The Opposition parties had the common goal to dislodge the BJP but failed to build a national narrative. All across northern, eastern and western India, they fought it as though it were a state election. They failed to synchronise their strategy and actions. The people were looking for a national alternative, which the Opposition parties — fighting in a disoriented manner in their respective states — failed to provide.

Every election has its own story. In this election, the BJP had Modi as the undisputed leader. But the Opposition parties didn’t have a consensus on one leader as the dulha of their baraat (groom of their wedding party). Moreover, Modi — a demagogue — found the playground bereft of the main strike bowler in a state like Bihar and just got a walkover.

People must remember that I didn’t want Nitish Kumar to become the chief minister of Bihar in 2015. But once the senior most leader of our old Janata parivar, Mulayam Singh Yadav, declared Nitish as the Bihar Mahagathbandhan’s chief minister candidate, I hit the streets declaring Nitish as the “dulha of our baraat” and asked the BJP about where is its “dulha”. We succeeded despite the fact that the BJP had earned a landslide victory in Bihar in the Lok Sabha polls only a year ago in 2014. The tables were turned on the BJP.
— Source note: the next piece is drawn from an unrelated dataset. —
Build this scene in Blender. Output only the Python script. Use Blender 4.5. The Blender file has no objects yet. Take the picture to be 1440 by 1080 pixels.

The Opposition parties in different states should have projected Rahul Gandhi, the President of the Congress which has a pan-India presence, as the Prime Minister candidate. There was nothing wrong for the regional parties to bargain for more seats but they should not have done the strategic blunder of not projecting someone who has a national perspective as the Prime Minister candidate.

The Congress’s manifesto was far better than the BJP’s in the context of the issues bedevilling the nation. It talked about the disaster that happened in the wake of demonetisation, unemployment, farm distress, economic slowdown and effective measures to ameliorate the condition of the aam admi at the national level.

But the manifesto, despite being very superlative in quality, failed to get the appropriate backing from the disoriented Opposition parties that signalled they were looking at their own survival rather than taking on the BJP head on.

It was not the battle of Modi versus Mamata Didi or Modi versus Mayawati and Akhilesh Yadav or Modi versus Tejaswhi Yadav. It was the battle between a fascist order and the marginalised people, unemployed youths, distressed farmers and persecuted minorities all across India. The disoriented Opposition parties failed to give a convincing platform to the people to express themselves in a united manner.

Some analysts are saying that India has changed and the philosophy of Godse has replaced that of Mahatma Gandhi. Asaduddin Owaisi has stated that the Hindu mind has been “rigged”. Others say that people have supported Modi breaking the “myth” of caste and creed. They cite the example of a terror accused, Pragya Thakur, defeating Digivijay Singhji in Bhopal. I hear some others saying that Hedgewar and Golwalkar have replaced Gurudev Rabindranath Tagore and Ishwar Chandra Vidyasagar as the icons in Bengal. These are foolish talk.

The result in a particular election can never alter the reality in as diverse and plural a country as India. It is the land of Gandhi, JP, Tagore, Pariyar, Jyotiba Phule, Ambedkar and will remain so. Our land has been cradle of composite culture for ages and will remain so.

Prime Ministers and chief ministers will keep on coming and going. But this nation will live and survive with its multi-cultural ethos. It is foolhardy to interpret the electoral success of a party — which has failed on all fronts of education, unemployment, poverty and deprivation — as something like drastic change in the social and political behaviour of the people.

Yes, it is a victory of the BJP and its Prime Minister, Narendra Modi, and a strategic failure of the Opposition but nothing beyond that.

India is large and diverse country. Elections keep happening regularly. The Opposition parties should work on their strategies in their respective states. They should boost the morale of their workers and people who have fought relentlessly against the unjust and atrocious order.

Leaving their comfort zone, they should hit the streets living with the pains and agonies of the people in the Indian hinterland. The tables will be turned sooner than later.